Where they burn books…

That was but a prelude. Where they burn books, they also end up burning people.

Heinrich Heine, 1820

In the middle of this square, on the 10th of May 1933, Nazi students burned the works of hundreds of independent authors, journalists, philosophers and scholars.

Plaque explaining “Bibliothek”, Bebelplatz, Berlin

This is a translation of a plaque explaining “Bibliothek”, the memorial to the book-burning of 10 May 1933, constructed 1994/95 by Micha Ullmann, Bebelplatz, Unter den Linden, Berlin, Germany.

Bibliothek: memorial to the book-burning of 10 May 1933 by Micha Ullmann, Bebelplatz, Berlin.

The memorial is underground, and almost unnoticeable until you walk over it (a friend pointed it out to us as she was showing us around Berlin). It consists of a library containing bookshelves with space for around 20,000 books. The shelves, which can be seen through a window set into the ground of the square, are completely empty.

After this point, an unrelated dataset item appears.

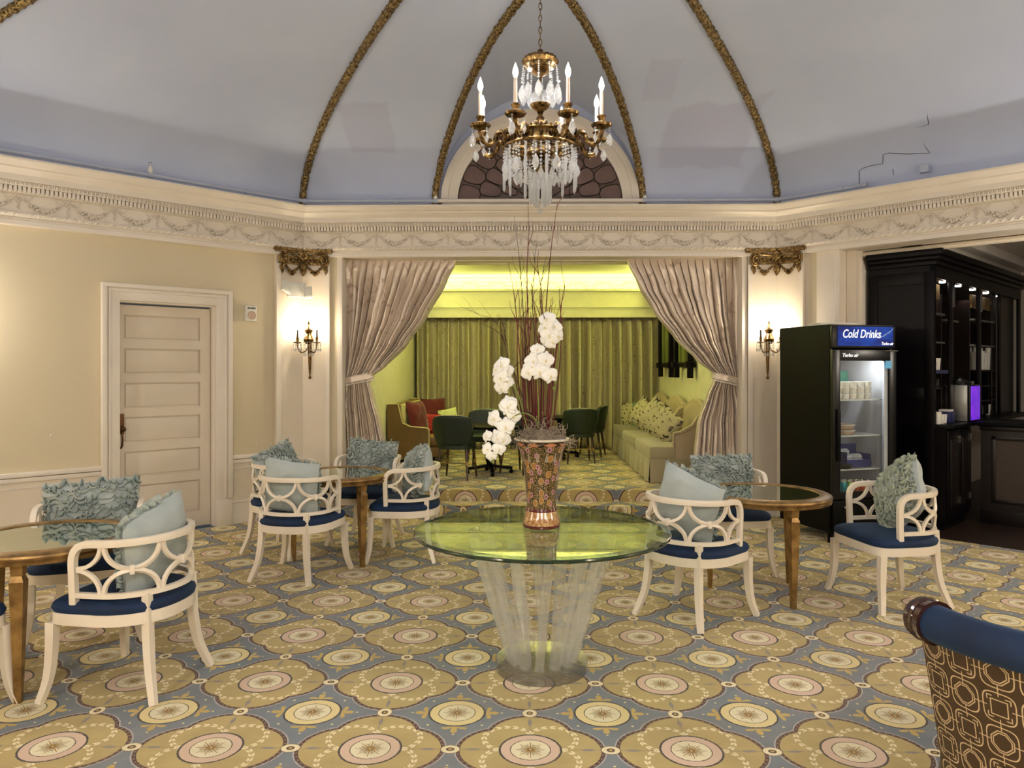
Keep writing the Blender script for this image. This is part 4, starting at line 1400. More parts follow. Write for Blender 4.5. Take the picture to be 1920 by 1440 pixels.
def green_chair(x, y, rz, label):
    t = thing('alcove_chair', label, 'chair', (x, y, PZ), rz, 'dark green upholstered chairs in the alcove')
    # faces +y
    def back(u, v):
        a = (u * 2 - 1)
        z = 0.42 + 0.36 * v
        wd = 0.19 + 0.045 * math.sin(PI * min(1, v * 0.9)) + 0.02 * v
        x_ = a * wd
        y_ = -0.21 - 0.05 * v + 0.085 * a * a
        if v > 0.8: z -= 0.035 * a ** 4 * (v - 0.8) / 0.2
        return Vector((x_, y_, z))
    o = MB().grid(back, 16, 12).build('backrest', GREENL, t, angle=80)
    s_ = o.modifiers.new('t', 'SOLIDIFY'); s_.thickness = 0.045; s_.offset = 0
    edge = [back(0, i / 12) for i in range(13)] + [back(i / 16, 1) for i in range(17)] + [back(1, 1 - i / 12) for i in range(13)]
    MB().tube([p + Vector((0, -0.022, 0)) for p in edge], 0.005, 5).build('piping', PIPING, t)
    pts = [(0.215 * math.copysign(abs(math.cos(a)) ** 0.6, math.cos(a)), 0.21 * math.copysign(abs(math.sin(a)) ** 0.6, math.sin(a))) for a in [2 * PI * k / 28 for k in range(28)]]
    st = MB().prism(pts, 0.37, 0.44)
    def puff(p): return p
    st.build('seat', GREENL, t, fix=True)
    def top(u, v):
        r = v; a = 2 * PI * u
        return Vector((0.215 * r * math.copysign(abs(math.cos(a)) ** 0.6, math.cos(a)), 0.21 * r * math.copysign(abs(math.sin(a)) ** 0.6, math.sin(a)), 0.44 + 0.03 * (1 - r * r)))
    MB().grid(top, 28, 5).build('seat_cushion', GREENL, t, fix=True)
    for sx in (-1, 1):
        for sy in (-1, 1):
            a, b_ = Vector((sx * 0.16, sy * 0.15, 0.38)), Vector((sx * 0.195, sy * 0.20 - 0.01, 0.0))
            l = MB().tube([a, b_], 0.019, 8, radii=[1.0, 0.6]).build('leg', WALNUT, t)
            MB().tube([a.lerp(b_, 0.42), a.lerp(b_, 0.54)], 0.0185, 8, radii=[1, .92]).build('ferrule', GOLDW, l)
    MB().tube([(-0.17, -0.165, 0.2), (0.17, -0.165, 0.2)], 0.006, 6).build('stretcher', GOLDW, t)
    return t


green_chair(-0.80, 9.22, R(-12), 'dark green chair at the left of the vase, seen from its back')
green_chair(-0.52, 10.15, R(172), 'dark green chair facing out beyond the low dark alcove table')
green_chair(-0.02, 9.72, R(140), 'dark green chair half hidden behind the orchids and vase')
green_chair(0.80, 10.85, R(6), 'dark green chair right of the vase, nearer of the pair, back turned')
green_chair(1.03, 11.65, R(75), 'dark green chair right of the vase, farther of the pair')


def alcove_table(x, y, label, r=0.40, h=0.62):
    t = thing('pedestal_table', label, 'table', (x, y, PZ), R(10))
    MB().lathe([(0.001, h), (r, h), (r + 0.008, h - 0.012), (r, h - 0.03), (r - 0.05, h - 0.035), (0.001, h - 0.035)], 36).build('table_top', EBONY, t)
    MB().lathe([(0.05, h - 0.035), (0.03, h - 0.10), (0.045, 0.3), (0.06, 0.2), (0.035, 0.12), (0.06, 0.08), (0.001, 0.07)], 16).build('pedestal', EBONY, t)
    for k in range(4):
        a = k * PI / 2
        c, s_ = math.cos(a), math.sin(a)
        ft = MB().rect([(c * 0.03, s_ * 0.03, 0.105), (c * 0.16, s_ * 0.16, 0.085), (c * 0.29, s_ * 0.29, 0.07)], 0.05, 0.035).build('foot', EBONY, t)
        MB().ball((c * 0.28, s_ * 0.28, 0.027), 0.027, 10, 6).build('caster', EBONY, ft)
    return t


alcove_table(-0.42, 9.62, 'low dark pedestal table among the green chairs left of the vase')
alcove_table(0.55, 11.35, 'low dark pedestal table mostly hidden behind the vase', 0.36)

# left settee along the alcove's left wall
t = thing('settee', 'olive settee with tufted cream back along the alcove left wall', 'sofa', (AX0 + 0.02, 9.95, PZ))
MB().bb(0.0, 0.70, 0.06, 1.95, 0.16, 0.30, bev=0.02).build('seat_base', OLIVEL, t)
MB().bb(0.16, 0.72, 0.06, 1.95, 0.30, 0.43, bev=0.035).build('seat_cushion', OLIVEL, t)
bm_ = MB().bb(0.02, 0.16, 0.04, 1.97, 0.16, 0.86, bev=0.02)
bm_.build('back_frame', OLIVEL, t)
def tuft(u, v):
    y = 0.10 + 1.80 * u; z = 0.42 + 0.42 * v
    d = 0.02 * (math.sin(y * PI / 0.12) * math.sin((z - 0.42) * PI / 0.105))
    return Vector((0.205 + 0.018 * abs(math.cos(y * PI / 0.15) * math.cos((z - 0.42) * PI / 0.14)) - 0.03 * (abs(u - .5) * 2) ** 8, y, z))
MB().grid(tuft, 90, 24).build('tufted_back', CREAML, t, angle=80)
MB().bb(0.15, 0.20, 0.10, 1.90, 0.42, 0.855, bev=0.01).build('back_pad', CREAML, t)
for k in range(12):
    for j in range(3):
        MB().ball((0.208, 0.175 + 0.15 * k, 0.49 + 0.14 * j), 0.010, 6, 4, (0.5, 1, 1)).build('button', CREAML, t)
arm_poly = [(0.0, 0.14), (0.0, 0.87), (0.14, 0.87), (0.20, 0.62), (0.30, 0.575), (0.52, 0.555), (0.55, 0.53), (0.55, 0.14)]
for y0 in (-0.02, 1.95):
    a_ = MB().prism(arm_poly, 0, 0.10); a_.map(lambda p, y0=y0: Vector((p.x, y0 + p.z, p.y)))
    ao = a_.build('arm', OLIVEL, t, smooth=False, fix=True)
    MB().tube([Vector((x, y0, z)) for x, z in arm_poly[1:]], 0.008, 5).build('piping', CREAML, ao)
MB().bb(0.05, 0.62, 0.05, 1.92, 0.06, 0.16).build('plinth', BLACK, t, smooth=False)  # black slab standing in for the shade between the legs
for x in (0.06, 0.58):
    for y in (0.08, 1.9):
        MB().tube([(x, y, 0.14), (x, y, 0.0)], 0.022, 8, radii=[1, .7]).build('leg', WALNUT, t)
g_ = 'pillows on the settee at the alcove left wall'
pillow('throw_pillow', 'large plain red pillow leaning at the near arm of the olive settee', 0.42, 0.46, 0.15, REDC, (AX0 + 0.36, 10.36, PZ + 0.66), (R(-14), 0, R(66)), 3, g_)
pillow('throw_pillow', 'small red patterned pillow in front of the plain red one', 0.28, 0.28, 0.11, REDP, (AX0 + 0.52, 10.62, PZ + 0.56), (R(-14), R(5), R(30)), 4, g_)
pillow('throw_pillow', 'plain red pillow toward the far end of the olive settee', 0.42, 0.42, 0.14, REDC, (AX0 + 0.44, 11.62, PZ + 0.67), (R(-14), 0, R(35)), 5, g_)
pillow('throw_pillow', 'small green and white patterned pillow against the far red pillow', 0.28, 0.30, 0.10, PRINTG, (AX0 + 0.68, 11.50, PZ + 0.58), (R(-16), R(-12), R(10)), 6, g_)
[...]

It’s a reminder of the more than 20,000 volumes that were symbolically cast into the flames by the Nazi German Student Union and their teachers as part of the nationwide “Action against the un-German Spirit”.

Remember

A memorial is created so that we do not forget. And we do need to remember. Technology has changed, so physical ritual book burnings in a physical public square aren’t too likely to happen. But could we ever end up in a situation where a social media movement, full of righteous outrage, driven by a newly dominant ideology, spurred on by a sense of justice for previously downtrodden identity groups, forces blacklists, mass deletions or restrictions of accounts and sites that do not conform to the spirit of the age? In our modern outrage culture where public shaming is the norm, it’s not too far-fetched, is it? Let’s keep remembering, so that it never happens.

“Where they burn books, they also end up burning people.”